• GOAL:
Copy out the entries below precisely; nothing is to be omitted.

• GIVEN RECORDS:

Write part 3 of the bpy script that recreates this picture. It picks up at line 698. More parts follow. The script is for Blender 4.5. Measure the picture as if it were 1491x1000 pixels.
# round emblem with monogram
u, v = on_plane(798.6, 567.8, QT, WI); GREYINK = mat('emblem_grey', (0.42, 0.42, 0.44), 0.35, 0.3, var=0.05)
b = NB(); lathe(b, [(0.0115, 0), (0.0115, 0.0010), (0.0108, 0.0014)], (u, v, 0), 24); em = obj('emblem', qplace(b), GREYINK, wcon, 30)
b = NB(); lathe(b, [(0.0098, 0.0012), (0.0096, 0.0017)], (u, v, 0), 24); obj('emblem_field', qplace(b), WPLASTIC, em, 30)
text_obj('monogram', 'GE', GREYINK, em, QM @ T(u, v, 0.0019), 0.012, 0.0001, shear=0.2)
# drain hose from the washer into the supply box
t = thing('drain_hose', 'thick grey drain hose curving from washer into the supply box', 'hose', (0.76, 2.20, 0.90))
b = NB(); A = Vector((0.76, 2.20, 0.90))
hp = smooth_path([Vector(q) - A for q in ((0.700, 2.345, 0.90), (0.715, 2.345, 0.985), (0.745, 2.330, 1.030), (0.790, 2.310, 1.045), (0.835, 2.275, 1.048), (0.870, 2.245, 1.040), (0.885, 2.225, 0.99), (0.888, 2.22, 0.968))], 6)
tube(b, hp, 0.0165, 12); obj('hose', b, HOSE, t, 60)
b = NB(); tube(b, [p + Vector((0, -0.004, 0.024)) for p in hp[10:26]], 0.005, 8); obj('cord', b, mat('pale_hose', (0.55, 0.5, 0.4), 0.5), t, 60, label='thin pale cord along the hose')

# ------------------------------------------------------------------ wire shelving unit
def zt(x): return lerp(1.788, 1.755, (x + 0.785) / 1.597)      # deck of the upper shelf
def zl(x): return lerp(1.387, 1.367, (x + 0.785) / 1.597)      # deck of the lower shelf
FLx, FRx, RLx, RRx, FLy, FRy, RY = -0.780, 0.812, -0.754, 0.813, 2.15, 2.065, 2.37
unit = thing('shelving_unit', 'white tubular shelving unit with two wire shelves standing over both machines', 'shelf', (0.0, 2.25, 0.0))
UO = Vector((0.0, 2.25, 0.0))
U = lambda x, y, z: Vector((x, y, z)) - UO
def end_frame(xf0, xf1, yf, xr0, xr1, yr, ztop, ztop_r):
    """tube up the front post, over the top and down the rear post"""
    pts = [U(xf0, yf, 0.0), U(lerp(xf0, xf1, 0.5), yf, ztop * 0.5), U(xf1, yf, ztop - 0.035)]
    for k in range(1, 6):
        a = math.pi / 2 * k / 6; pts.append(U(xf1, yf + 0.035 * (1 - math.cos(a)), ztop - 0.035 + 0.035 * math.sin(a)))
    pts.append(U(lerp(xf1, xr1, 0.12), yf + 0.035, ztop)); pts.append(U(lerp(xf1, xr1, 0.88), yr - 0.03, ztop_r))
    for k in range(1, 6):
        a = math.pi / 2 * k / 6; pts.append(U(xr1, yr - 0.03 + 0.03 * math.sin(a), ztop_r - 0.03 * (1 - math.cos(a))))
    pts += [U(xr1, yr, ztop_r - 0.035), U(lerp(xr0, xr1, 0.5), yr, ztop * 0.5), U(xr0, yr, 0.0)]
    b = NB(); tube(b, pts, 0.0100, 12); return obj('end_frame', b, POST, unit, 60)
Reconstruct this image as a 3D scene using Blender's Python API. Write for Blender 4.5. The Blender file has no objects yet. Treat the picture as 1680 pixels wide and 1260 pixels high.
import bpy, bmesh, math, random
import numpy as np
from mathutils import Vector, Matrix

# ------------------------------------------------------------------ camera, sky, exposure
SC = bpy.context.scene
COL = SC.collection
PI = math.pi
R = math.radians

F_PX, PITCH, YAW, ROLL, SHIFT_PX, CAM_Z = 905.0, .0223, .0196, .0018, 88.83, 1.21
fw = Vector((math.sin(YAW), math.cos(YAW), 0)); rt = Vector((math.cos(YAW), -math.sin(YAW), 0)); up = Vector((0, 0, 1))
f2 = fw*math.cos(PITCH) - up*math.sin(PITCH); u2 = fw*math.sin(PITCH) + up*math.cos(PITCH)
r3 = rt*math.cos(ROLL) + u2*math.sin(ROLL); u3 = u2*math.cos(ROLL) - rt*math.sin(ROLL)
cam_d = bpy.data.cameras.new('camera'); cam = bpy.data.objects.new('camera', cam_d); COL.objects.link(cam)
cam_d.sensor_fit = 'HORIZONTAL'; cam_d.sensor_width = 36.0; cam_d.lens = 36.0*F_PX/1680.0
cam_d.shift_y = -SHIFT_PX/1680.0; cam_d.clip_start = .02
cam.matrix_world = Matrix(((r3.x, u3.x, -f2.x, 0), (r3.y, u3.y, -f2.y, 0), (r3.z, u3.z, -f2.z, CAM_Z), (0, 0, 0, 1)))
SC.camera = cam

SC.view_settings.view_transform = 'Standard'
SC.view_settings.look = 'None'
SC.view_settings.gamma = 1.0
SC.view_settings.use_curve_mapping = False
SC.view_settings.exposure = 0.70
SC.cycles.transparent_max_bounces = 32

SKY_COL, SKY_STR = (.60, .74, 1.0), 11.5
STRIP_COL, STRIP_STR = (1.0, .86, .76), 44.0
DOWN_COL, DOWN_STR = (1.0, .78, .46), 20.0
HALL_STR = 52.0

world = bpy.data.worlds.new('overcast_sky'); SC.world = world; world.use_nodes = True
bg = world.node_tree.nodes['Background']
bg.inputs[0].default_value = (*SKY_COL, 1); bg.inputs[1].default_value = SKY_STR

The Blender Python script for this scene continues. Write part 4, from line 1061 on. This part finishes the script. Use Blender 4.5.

• ANSWER IN FULL:
Write part 3 of the bpy script that recreates this picture. It picks up at line 698. More parts follow. The script is for Blender 4.5. Measure the picture as if it were 1491x1000 pixels.
# round emblem with monogram
u, v = on_plane(798.6, 567.8, QT, WI); GREYINK = mat('emblem_grey', (0.42, 0.42, 0.44), 0.35, 0.3, var=0.05)
b = NB(); lathe(b, [(0.0115, 0), (0.0115, 0.0010), (0.0108, 0.0014)], (u, v, 0), 24); em = obj('emblem', qplace(b), GREYINK, wcon, 30)
b = NB(); lathe(b, [(0.0098, 0.0012), (0.0096, 0.0017)], (u, v, 0), 24); obj('emblem_field', qplace(b), WPLASTIC, em, 30)
text_obj('monogram', 'GE', GREYINK, em, QM @ T(u, v, 0.0019), 0.012, 0.0001, shear=0.2)
# drain hose from the washer into the supply box
t = thing('drain_hose', 'thick grey drain hose curving from washer into the supply box', 'hose', (0.76, 2.20, 0.90))
b = NB(); A = Vector((0.76, 2.20, 0.90))
hp = smooth_path([Vector(q) - A for q in ((0.700, 2.345, 0.90), (0.715, 2.345, 0.985), (0.745, 2.330, 1.030), (0.790, 2.310, 1.045), (0.835, 2.275, 1.048), (0.870, 2.245, 1.040), (0.885, 2.225, 0.99), (0.888, 2.22, 0.968))], 6)
tube(b, hp, 0.0165, 12); obj('hose', b, HOSE, t, 60)
b = NB(); tube(b, [p + Vector((0, -0.004, 0.024)) for p in hp[10:26]], 0.005, 8); obj('cord', b, mat('pale_hose', (0.55, 0.5, 0.4), 0.5), t, 60, label='thin pale cord along the hose')

# ------------------------------------------------------------------ wire shelving unit
def zt(x): return lerp(1.788, 1.755, (x + 0.785) / 1.597)      # deck of the upper shelf
def zl(x): return lerp(1.387, 1.367, (x + 0.785) / 1.597)      # deck of the lower shelf
FLx, FRx, RLx, RRx, FLy, FRy, RY = -0.780, 0.812, -0.754, 0.813, 2.15, 2.065, 2.37
unit = thing('shelving_unit', 'white tubular shelving unit with two wire shelves standing over both machines', 'shelf', (0.0, 2.25, 0.0))
UO = Vector((0.0, 2.25, 0.0))
U = lambda x, y, z: Vector((x, y, z)) - UO
def end_frame(xf0, xf1, yf, xr0, xr1, yr, ztop, ztop_r):
    """tube up the front post, over the top and down the rear post"""
    pts = [U(xf0, yf, 0.0), U(lerp(xf0, xf1, 0.5), yf, ztop * 0.5), U(xf1, yf, ztop - 0.035)]
    for k in range(1, 6):
        a = math.pi / 2 * k / 6; pts.append(U(xf1, yf + 0.035 * (1 - math.cos(a)), ztop - 0.035 + 0.035 * math.sin(a)))
    pts.append(U(lerp(xf1, xr1, 0.12), yf + 0.035, ztop)); pts.append(U(lerp(xf1, xr1, 0.88), yr - 0.03, ztop_r))
    for k in range(1, 6):
        a = math.pi / 2 * k / 6; pts.append(U(xr1, yr - 0.03 + 0.03 * math.sin(a), ztop_r - 0.03 * (1 - math.cos(a))))
    pts += [U(xr1, yr, ztop_r - 0.035), U(lerp(xr0, xr1, 0.5), yr, ztop * 0.5), U(xr0, yr, 0.0)]
    b = NB(); tube(b, pts, 0.0100, 12); return obj('end_frame', b, POST, unit, 60)
Reconstruct this image as a 3D scene using Blender's Python API. Write for Blender 4.5. The Blender file has no objects yet. Treat the picture as 1680 pixels wide and 1260 pixels high.
import bpy, bmesh, math, random
import numpy as np
from mathutils import Vector, Matrix

# ------------------------------------------------------------------ camera, sky, exposure
SC = bpy.context.scene
COL = SC.collection
PI = math.pi
R = math.radians

F_PX, PITCH, YAW, ROLL, SHIFT_PX, CAM_Z = 905.0, .0223, .0196, .0018, 88.83, 1.21
fw = Vector((math.sin(YAW), math.cos(YAW), 0)); rt = Vector((math.cos(YAW), -math.sin(YAW), 0)); up = Vector((0, 0, 1))
f2 = fw*math.cos(PITCH) - up*math.sin(PITCH); u2 = fw*math.sin(PITCH) + up*math.cos(PITCH)
r3 = rt*math.cos(ROLL) + u2*math.sin(ROLL); u3 = u2*math.cos(ROLL) - rt*math.sin(ROLL)
cam_d = bpy.data.cameras.new('camera'); cam = bpy.data.objects.new('camera', cam_d); COL.objects.link(cam)
cam_d.sensor_fit = 'HORIZONTAL'; cam_d.sensor_width = 36.0; cam_d.lens = 36.0*F_PX/1680.0
cam_d.shift_y = -SHIFT_PX/1680.0; cam_d.clip_start = .02
cam.matrix_world = Matrix(((r3.x, u3.x, -f2.x, 0), (r3.y, u3.y, -f2.y, 0), (r3.z, u3.z, -f2.z, CAM_Z), (0, 0, 0, 1)))
SC.camera = cam

SC.view_settings.view_transform = 'Standard'
SC.view_settings.look = 'None'
SC.view_settings.gamma = 1.0
SC.view_settings.use_curve_mapping = False
SC.view_settings.exposure = 0.70
SC.cycles.transparent_max_bounces = 32

SKY_COL, SKY_STR = (.60, .74, 1.0), 11.5
STRIP_COL, STRIP_STR = (1.0, .86, .76), 44.0
DOWN_COL, DOWN_STR = (1.0, .78, .46), 20.0
HALL_STR = 52.0

world = bpy.data.worlds.new('overcast_sky'); SC.world = world; world.use_nodes = True
bg = world.node_tree.nodes['Background']
bg.inputs[0].default_value = (*SKY_COL, 1); bg.inputs[1].default_value = SKY_STR

The Blender Python script for this scene continues. Write part 4, from line 1061 on. This part finishes the script. Use Blender 4.5.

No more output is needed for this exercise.